Há algumas pessoas, tão longe, que tem me ajudado a entender o lugar disso: Tala e Natalia. Me surpreendeu a falta que elas sentem de você. São pessoas que carregarão, como eu, sua memória a cada dia. Que sentem sua falta a cada dia, ainda que há muitos anos não pudessem mais conviver com você. Não é à toa. São pessoas que conviveram com você ali onde era mais árduo; que acharam em você a possibilidade de um outro mundo, uma outra vida, de gente que não era como aquela expressão mais profunda da degradação moral e humana que o capitalismo impõe às classes dominantes também. Você é um símbolo, que elas vão carregar pra sempre. Você é uma esperança, que vive para além de si mesma.

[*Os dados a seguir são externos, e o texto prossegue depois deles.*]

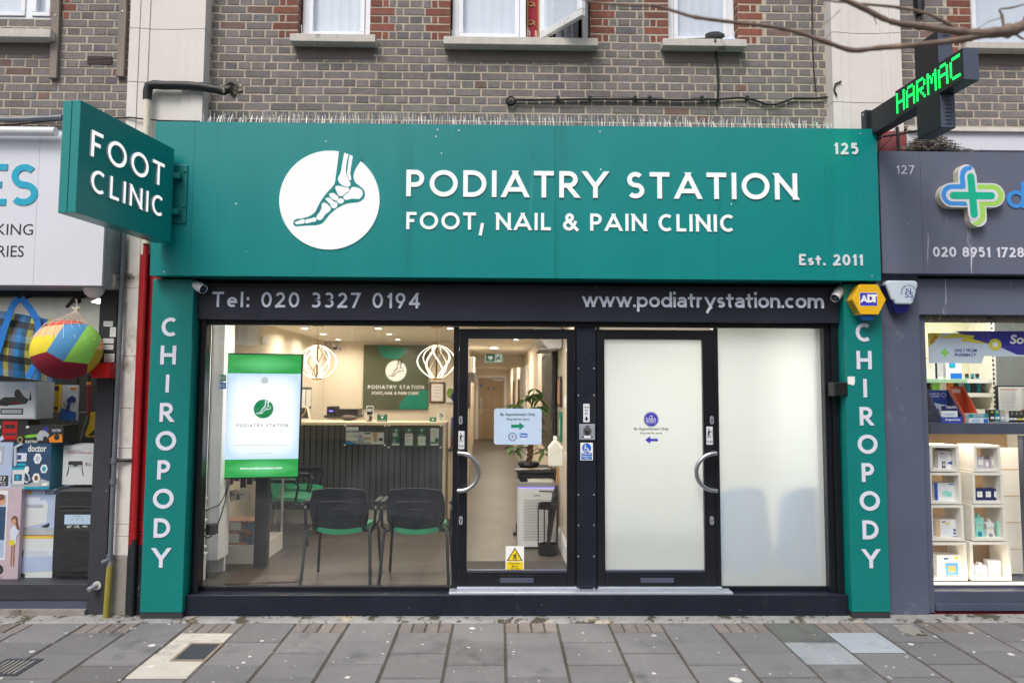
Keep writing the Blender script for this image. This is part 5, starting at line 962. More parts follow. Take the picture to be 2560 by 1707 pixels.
c = at(235, 722, -.1); m = MB(); m.lathe([(.075, 0), (.075, -.012), (.062, -.045), (.035, -.07), (.0, -.075)], (c.x, -.1, LZ0), 'white_plastic', 28); m.build('dome_camera', label='white half dome camera under the corner of the toy shop fascia', cat='camera', smooth=True)
glow('bulb_glow', '#fff8ea', 6)
c = at(250, 755, .3); m = MB(); m.lathe([(.005, .03), (.02, .025), (.06, 0), (.06, -.004), (.02, -.012)], (c.x, .30, c.z), 'bulb_glow', 20); m.build('shade_lamp', label='small lit lamp at the top right of the toy shop window', cat='lamp')
# red and dark bits, conduit and stickers on the post
r = RC(243, 908, 289, 945, -.03); m = MB(); m.boxr(r, -.12, -.021, 'red'); m.build('red_box', label='small red metal box on the dark toy shop post', cat='box', bevel=.004)
m = MB()
for x0, y0, x1_, y1_ in ((259, 803, 282, 816), (275, 818, 290, 842), (258, 846, 284, 858), (259, 862, 283, 874), (260, 884, 286, 905)): q = RC(x0, y0, x1_, y1_, -.0205); m.boxr(q, -.0215, -.0203, 'paper'); [m.box(q[0]+.004, q[1]-.006, -.0222, -.021, q[2]+(q[3]-q[2])*f, q[2]+(q[3]-q[2])*f+.004, 'grey_print') for f in (.25, .5, .75)]
m.build('sticker_patch', label='torn paper stickers on the dark post above the red box', cat='stickers')
r = RC(269, 688, 297, 722, -.04); m = MB(); m.boxr(r, -.10, -.013, 'sill'); m.disc(r[0]+.03, r[3]-.03, .012, .012, -.104, -.1, 'bird_mess', 10); m.build('junction_box', label='dirty grey junction box on the pier under the projecting sign', cat='junction box', bevel=.006)
m = MB(); c = at(312, 690, -.05)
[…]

Para mim também: foi, é e será uma dor e uma esperança. A dor de ainda viver em um mundo tão torpe; a esperança e a motivação para seguir lutando e mudá-lo. Sei que você viu em mim também a motivação para lutar, que viu em mim a possibilidade de mudar coisas que te incomodavam até mesmo entre camaradas. Que apostava em mim. E eu vou dar o melhor de mim para honrar sua memória, que é também a memória de tantas e tantos que tombaram em combate.
Eu te amo, para sempre. Aos cinco meses, carrego sua dor comigo todos os dias; mas também sua esperança. Elas nunca vão me abandonar.